Most institutions have some form of mechanism for dealing with "I've got an idea for a new course". Questions you might want to consider in the context of MLEs/eLearning include:
- "How do you know there is a demand for the course?"
Whilst true for all course proposals, this question is particularly thorny when considering a true "virtual" course. Educational organisations are not particularly good at market research (teaching staff even less so) and the cost of developing this type of course is not inconsiderable.
Validation (or its equivalent) of an "e" courses throws up many additional questions relating to assessing that a course development has been thoroughly thought through and planned:
- What additional documentation is needed for the validation?
- How should this be presented?
- How can it be most efficiently targeted?"
- Most validations consume reams of paper, could the documentation be made available electronically? (This a particularly true of "course handbook" type documents which surely must be ultimately made available electronically to the learner anyway)
- What service levels should apply?
- Do you need to have statements covering issues such as response times and support levels from IT, Library etc services?
A more difficult but important question, given national analysis of student satisfaction, is
- Do you need service statements covering response times and feedback quality from teaching staff, including return of submitted work, email communications etc?

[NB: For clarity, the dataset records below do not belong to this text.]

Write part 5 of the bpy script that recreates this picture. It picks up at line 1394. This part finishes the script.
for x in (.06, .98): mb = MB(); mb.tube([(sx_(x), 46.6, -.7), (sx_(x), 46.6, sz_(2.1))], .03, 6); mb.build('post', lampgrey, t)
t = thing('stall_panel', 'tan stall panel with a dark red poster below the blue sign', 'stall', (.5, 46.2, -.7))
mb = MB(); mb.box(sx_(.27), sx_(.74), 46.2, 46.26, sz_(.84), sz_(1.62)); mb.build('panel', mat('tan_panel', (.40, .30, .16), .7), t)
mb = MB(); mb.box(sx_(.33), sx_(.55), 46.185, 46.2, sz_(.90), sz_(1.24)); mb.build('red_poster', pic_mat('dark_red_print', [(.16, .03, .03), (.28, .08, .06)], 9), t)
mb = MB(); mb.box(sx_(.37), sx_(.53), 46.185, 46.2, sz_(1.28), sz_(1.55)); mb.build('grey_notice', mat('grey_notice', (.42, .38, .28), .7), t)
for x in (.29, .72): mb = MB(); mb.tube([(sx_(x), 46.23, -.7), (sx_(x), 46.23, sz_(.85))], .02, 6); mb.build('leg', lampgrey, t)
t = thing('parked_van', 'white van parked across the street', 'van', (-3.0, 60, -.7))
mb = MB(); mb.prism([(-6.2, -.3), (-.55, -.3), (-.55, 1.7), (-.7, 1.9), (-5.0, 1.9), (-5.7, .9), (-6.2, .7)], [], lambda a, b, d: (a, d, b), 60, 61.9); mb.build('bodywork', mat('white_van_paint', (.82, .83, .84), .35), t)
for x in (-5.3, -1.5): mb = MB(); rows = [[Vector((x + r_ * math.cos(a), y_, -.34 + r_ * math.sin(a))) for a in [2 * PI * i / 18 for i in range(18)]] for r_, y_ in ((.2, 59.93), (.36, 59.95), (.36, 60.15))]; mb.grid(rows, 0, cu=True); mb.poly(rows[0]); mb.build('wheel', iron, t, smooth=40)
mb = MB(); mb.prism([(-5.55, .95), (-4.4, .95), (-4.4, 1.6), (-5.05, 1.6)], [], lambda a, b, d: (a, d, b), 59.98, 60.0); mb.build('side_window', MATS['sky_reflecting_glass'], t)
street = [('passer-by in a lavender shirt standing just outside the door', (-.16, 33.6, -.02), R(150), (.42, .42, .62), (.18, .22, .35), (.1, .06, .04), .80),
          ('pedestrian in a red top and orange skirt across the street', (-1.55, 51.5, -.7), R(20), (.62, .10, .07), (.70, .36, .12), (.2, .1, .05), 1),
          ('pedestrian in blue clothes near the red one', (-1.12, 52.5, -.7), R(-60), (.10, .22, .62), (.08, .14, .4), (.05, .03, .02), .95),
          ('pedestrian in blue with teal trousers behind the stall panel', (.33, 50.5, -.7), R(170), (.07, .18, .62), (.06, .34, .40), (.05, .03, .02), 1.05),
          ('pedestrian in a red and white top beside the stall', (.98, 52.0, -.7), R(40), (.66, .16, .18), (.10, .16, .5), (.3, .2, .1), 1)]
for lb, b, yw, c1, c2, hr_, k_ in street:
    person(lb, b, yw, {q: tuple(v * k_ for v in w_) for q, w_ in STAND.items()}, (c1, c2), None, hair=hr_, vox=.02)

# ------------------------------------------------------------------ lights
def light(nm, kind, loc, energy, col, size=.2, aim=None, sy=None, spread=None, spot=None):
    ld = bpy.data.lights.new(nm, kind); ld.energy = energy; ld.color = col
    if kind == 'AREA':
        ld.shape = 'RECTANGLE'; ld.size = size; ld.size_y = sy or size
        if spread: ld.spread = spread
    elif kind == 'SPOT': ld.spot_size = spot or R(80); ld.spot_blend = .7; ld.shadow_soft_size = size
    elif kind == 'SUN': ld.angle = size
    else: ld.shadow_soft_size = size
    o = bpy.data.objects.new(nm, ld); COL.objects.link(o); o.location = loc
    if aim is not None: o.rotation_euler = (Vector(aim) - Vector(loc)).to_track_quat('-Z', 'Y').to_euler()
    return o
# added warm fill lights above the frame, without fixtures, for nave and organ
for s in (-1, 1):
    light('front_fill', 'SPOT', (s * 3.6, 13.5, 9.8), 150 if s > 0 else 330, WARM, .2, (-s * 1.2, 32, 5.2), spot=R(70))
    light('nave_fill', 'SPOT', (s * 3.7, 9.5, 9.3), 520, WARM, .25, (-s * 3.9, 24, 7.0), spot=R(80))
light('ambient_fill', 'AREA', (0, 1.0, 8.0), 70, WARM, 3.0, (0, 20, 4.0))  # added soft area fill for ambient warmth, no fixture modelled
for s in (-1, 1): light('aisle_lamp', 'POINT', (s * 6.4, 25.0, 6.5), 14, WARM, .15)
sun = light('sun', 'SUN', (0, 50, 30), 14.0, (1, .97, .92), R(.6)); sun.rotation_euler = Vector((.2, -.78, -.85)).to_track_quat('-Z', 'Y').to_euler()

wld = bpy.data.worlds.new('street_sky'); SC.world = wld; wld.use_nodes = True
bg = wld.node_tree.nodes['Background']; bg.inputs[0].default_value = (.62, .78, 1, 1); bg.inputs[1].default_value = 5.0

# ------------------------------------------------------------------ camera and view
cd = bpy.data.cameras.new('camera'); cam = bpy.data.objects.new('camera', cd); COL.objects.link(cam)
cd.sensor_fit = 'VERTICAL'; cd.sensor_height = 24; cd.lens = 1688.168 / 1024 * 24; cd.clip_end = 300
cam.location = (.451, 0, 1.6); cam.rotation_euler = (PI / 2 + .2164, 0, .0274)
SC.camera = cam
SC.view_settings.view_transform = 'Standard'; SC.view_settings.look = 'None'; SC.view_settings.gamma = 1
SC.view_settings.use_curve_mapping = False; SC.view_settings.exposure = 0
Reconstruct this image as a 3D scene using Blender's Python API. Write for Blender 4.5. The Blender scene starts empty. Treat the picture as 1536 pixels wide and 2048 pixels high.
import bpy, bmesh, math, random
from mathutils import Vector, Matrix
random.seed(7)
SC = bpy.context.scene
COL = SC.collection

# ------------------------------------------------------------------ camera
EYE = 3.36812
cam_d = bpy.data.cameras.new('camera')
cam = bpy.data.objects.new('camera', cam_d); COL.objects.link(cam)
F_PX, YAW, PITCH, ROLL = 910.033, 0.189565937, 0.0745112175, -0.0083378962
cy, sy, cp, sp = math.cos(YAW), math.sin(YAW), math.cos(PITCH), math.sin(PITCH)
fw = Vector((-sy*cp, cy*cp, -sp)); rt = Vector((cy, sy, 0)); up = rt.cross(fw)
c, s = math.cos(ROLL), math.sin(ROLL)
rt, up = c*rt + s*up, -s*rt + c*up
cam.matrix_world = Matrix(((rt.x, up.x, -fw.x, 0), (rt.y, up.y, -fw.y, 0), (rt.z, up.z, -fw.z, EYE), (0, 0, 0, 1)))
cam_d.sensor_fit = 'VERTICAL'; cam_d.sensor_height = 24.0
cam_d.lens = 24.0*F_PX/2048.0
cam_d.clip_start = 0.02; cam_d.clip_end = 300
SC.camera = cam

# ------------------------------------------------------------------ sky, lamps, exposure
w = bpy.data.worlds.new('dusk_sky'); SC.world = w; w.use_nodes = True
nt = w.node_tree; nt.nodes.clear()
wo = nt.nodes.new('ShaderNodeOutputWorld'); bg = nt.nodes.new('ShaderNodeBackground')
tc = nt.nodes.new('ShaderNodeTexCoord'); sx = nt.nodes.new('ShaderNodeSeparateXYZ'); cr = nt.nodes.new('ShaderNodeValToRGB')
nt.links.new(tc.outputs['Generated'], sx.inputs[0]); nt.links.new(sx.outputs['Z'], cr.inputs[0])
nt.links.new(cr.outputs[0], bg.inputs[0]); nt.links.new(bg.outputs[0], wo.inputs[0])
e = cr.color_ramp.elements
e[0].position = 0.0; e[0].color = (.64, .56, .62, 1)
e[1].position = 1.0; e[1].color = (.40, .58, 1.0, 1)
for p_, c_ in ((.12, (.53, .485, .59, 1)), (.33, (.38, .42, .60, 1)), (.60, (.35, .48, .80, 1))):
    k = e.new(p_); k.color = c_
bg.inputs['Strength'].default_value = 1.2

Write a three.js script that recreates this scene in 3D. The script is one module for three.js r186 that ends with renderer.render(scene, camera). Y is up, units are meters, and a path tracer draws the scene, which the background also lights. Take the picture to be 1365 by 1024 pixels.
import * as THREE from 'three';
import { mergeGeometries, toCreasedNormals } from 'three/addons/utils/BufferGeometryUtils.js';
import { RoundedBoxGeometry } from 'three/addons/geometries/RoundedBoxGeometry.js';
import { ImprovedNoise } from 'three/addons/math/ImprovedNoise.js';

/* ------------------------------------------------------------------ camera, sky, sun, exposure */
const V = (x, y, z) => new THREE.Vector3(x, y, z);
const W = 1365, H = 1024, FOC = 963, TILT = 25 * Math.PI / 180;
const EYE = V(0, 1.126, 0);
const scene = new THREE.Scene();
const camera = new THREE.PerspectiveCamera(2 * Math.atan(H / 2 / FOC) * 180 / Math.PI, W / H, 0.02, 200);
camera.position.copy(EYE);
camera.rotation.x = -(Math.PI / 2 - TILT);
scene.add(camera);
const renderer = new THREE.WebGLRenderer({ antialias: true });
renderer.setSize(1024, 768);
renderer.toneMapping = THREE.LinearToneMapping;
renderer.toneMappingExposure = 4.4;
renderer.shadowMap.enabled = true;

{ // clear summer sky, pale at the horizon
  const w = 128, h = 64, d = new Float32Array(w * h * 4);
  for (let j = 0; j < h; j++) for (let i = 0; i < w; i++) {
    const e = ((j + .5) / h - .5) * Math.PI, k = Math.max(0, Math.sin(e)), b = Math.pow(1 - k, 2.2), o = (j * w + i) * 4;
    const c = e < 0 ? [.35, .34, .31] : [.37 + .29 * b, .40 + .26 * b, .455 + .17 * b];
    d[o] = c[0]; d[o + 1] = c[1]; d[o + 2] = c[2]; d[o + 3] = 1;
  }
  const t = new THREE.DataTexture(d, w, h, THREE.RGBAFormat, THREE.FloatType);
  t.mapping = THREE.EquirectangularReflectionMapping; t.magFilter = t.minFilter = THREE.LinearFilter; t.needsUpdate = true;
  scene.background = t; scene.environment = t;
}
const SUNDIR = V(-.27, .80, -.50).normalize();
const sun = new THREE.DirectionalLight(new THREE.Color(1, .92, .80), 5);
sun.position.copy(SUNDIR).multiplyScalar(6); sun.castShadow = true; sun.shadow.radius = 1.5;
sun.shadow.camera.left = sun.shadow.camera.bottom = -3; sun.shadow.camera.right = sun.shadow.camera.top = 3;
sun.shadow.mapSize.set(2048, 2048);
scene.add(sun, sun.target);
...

For fully "virtual" courses these issues are critical, and, additionally, need to cover all the services a student might expect as an on-campus student. This often throws up problems about rights of access to resources and software licenses, and also problems about provision of welfare services, careers services. The crunch question is
- How can you treat the virtual learner in an equitable way compared to an on-campus learner?
- How can you assess intended learning strategies?
Without some real indicative content this is very difficult, also external panel members need time to examine this.